The Democratic Republic of the Congo
Biography by Divine Irakoze
Photo by Primo Luanda Bauma


Raphael Ndabaga was born in the Democratic Republic of Congo (DRC), and is now living in Malawi as a refugee. He is a founder and CEO of Volunteer Social Workers. He decided to create this non-profit organization after recovering from his failure to go to Canada under the Student Refugee Program of the World University Service of Canada.

In August 2017, he was awaiting his flight to Canada to further his education after securing a spot in the WUSC/SRP scholarship program. However, his journey was cancelled four days before departure. The only thing he was told was that the WUSC would keep confidential their reason for withdrawing him. When he received this letter, he didn’t believed it was true until the day his fellow students travelled to Canada and left him behind in the Dzaleka refugee camp.

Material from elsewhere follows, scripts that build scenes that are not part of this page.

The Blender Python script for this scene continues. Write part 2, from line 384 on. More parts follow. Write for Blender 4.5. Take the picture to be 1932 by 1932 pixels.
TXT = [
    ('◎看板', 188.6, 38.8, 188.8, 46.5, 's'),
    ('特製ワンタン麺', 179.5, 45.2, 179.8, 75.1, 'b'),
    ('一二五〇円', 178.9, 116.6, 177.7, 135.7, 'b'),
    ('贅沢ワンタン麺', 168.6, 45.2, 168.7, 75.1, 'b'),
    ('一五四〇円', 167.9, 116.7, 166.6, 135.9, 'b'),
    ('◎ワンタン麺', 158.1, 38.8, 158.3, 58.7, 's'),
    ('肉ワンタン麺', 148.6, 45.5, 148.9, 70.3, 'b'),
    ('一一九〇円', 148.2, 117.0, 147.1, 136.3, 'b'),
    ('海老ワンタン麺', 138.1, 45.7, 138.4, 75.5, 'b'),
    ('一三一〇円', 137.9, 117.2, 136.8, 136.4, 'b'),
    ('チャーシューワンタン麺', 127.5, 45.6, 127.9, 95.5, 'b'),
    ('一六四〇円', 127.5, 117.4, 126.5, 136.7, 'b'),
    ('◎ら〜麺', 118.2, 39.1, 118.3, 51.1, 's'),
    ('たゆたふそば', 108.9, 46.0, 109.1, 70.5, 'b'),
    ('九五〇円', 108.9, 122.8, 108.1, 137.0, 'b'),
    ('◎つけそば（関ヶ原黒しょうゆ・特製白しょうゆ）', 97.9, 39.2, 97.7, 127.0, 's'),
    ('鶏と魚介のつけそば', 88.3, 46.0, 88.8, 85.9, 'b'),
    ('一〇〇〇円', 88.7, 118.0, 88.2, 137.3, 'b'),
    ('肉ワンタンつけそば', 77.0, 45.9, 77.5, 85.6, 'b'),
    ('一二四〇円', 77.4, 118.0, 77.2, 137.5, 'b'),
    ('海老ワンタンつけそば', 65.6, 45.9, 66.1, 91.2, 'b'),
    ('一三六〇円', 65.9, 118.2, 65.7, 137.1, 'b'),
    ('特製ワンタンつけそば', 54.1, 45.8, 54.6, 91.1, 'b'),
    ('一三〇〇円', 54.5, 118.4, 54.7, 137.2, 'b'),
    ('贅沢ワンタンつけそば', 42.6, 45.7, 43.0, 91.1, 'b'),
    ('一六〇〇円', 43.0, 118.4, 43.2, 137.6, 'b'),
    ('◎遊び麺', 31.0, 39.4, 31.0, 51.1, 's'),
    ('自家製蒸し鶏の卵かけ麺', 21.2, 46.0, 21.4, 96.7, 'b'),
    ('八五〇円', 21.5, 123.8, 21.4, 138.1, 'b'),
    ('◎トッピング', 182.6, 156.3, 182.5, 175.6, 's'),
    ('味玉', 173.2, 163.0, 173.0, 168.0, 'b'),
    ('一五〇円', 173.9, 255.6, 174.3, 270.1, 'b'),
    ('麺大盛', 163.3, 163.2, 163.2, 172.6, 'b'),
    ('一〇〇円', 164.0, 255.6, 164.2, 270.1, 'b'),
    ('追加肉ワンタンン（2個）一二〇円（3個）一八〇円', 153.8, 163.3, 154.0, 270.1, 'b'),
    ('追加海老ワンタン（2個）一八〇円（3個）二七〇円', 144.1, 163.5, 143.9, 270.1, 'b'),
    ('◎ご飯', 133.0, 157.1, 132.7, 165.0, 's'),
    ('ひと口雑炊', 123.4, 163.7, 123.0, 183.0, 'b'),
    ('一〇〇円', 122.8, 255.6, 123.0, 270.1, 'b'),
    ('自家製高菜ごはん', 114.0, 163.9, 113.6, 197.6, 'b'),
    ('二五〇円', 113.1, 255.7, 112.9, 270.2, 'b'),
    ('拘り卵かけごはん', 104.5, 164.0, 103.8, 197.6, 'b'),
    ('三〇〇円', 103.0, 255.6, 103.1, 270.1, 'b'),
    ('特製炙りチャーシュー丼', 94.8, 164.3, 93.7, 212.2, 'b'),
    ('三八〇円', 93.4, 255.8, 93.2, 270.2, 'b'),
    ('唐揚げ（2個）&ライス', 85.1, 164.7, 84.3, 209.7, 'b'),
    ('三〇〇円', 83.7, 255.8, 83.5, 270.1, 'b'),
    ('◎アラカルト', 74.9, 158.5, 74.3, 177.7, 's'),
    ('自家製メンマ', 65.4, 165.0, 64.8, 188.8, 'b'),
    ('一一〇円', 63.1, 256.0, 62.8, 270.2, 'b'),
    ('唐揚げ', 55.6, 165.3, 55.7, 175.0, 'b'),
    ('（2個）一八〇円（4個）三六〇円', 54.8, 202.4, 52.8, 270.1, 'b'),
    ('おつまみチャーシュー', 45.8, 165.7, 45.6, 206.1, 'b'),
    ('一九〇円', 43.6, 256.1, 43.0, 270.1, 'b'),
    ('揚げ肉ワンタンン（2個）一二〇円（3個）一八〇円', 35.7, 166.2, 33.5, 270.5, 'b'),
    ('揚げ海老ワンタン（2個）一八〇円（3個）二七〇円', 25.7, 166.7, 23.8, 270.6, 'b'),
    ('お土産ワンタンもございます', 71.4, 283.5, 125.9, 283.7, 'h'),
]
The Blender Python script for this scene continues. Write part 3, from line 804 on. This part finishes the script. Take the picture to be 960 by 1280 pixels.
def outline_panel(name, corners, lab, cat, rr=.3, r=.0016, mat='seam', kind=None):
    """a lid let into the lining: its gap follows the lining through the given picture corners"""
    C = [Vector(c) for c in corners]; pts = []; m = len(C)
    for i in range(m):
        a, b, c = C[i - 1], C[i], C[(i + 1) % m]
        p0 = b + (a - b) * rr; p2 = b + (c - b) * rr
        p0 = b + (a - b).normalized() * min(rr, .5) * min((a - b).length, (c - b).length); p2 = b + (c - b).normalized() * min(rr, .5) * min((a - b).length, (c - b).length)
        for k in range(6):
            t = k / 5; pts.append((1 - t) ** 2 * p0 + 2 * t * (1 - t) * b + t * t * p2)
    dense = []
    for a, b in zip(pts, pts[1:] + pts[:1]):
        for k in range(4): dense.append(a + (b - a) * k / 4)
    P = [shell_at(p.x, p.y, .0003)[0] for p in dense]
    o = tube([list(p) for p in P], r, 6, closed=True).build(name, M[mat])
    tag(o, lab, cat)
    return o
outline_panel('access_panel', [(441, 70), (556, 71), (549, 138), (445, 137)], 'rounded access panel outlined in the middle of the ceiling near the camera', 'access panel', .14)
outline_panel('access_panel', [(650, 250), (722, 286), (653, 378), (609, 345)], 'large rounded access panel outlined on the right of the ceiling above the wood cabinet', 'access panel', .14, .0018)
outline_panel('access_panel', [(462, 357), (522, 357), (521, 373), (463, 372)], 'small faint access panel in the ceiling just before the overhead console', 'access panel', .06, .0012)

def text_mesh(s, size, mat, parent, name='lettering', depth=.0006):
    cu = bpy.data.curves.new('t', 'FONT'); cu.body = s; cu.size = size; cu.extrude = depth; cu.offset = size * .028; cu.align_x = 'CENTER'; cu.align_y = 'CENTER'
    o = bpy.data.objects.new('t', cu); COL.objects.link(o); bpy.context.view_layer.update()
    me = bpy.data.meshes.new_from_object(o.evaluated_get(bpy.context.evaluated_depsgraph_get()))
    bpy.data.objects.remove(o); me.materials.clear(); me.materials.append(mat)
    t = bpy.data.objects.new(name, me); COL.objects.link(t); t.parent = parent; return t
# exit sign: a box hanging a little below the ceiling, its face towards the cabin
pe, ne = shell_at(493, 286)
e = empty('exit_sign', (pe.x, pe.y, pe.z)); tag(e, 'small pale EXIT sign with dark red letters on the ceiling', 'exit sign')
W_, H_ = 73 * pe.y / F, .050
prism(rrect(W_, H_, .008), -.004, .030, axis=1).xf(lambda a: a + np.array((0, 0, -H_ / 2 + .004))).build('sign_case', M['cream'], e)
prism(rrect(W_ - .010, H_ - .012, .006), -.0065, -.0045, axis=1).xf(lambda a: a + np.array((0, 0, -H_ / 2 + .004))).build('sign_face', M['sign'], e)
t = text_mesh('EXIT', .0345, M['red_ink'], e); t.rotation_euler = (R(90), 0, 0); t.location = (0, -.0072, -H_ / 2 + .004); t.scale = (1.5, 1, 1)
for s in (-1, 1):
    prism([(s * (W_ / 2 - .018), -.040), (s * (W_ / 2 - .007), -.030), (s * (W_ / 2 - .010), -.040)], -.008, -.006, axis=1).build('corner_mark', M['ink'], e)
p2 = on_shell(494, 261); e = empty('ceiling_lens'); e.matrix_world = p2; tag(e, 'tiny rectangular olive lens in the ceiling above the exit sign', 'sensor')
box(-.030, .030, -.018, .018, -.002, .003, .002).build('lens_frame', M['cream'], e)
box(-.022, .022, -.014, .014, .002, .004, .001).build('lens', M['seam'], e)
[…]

The United Nations High Commissioner for Refugees (UNHCH) provided a psychotherapist to give counselling support to him. Luckily, Vafa Hakimi, his counsellor, did all she could, and he finally recovered after a full month of counselling services. “When recovering, I understood that trauma is curable.”

In September 2017, the Jesuit Refugee Service posted an advert seeking community members to apply for a trauma class and he applied. Soon after completing the course, he decided to create Volunteer Social Workers, a community- based organization with a vision to transform the Dzaleka cCommunity into a stress-free community.

Since its creation, Volunteer Social Workers has helped the community through various projects including Healing Circles, and Community Outreach Exercises, as well as providing counselling services. Further, Volunteer Social Workers runs agribusiness projects, such as the cultivation of maize, cabbage, sweet potatoes, and beans. They also have pigs and laying chickens with the host community at Mengwe Village.

Finally, Volunteer Social Workers has done advocacy and generated money to support teen mothers with tailoring machines and youths recovering from alcohol-abuse with popcorn-machines. Now, all these beneficiaries are self-reliant.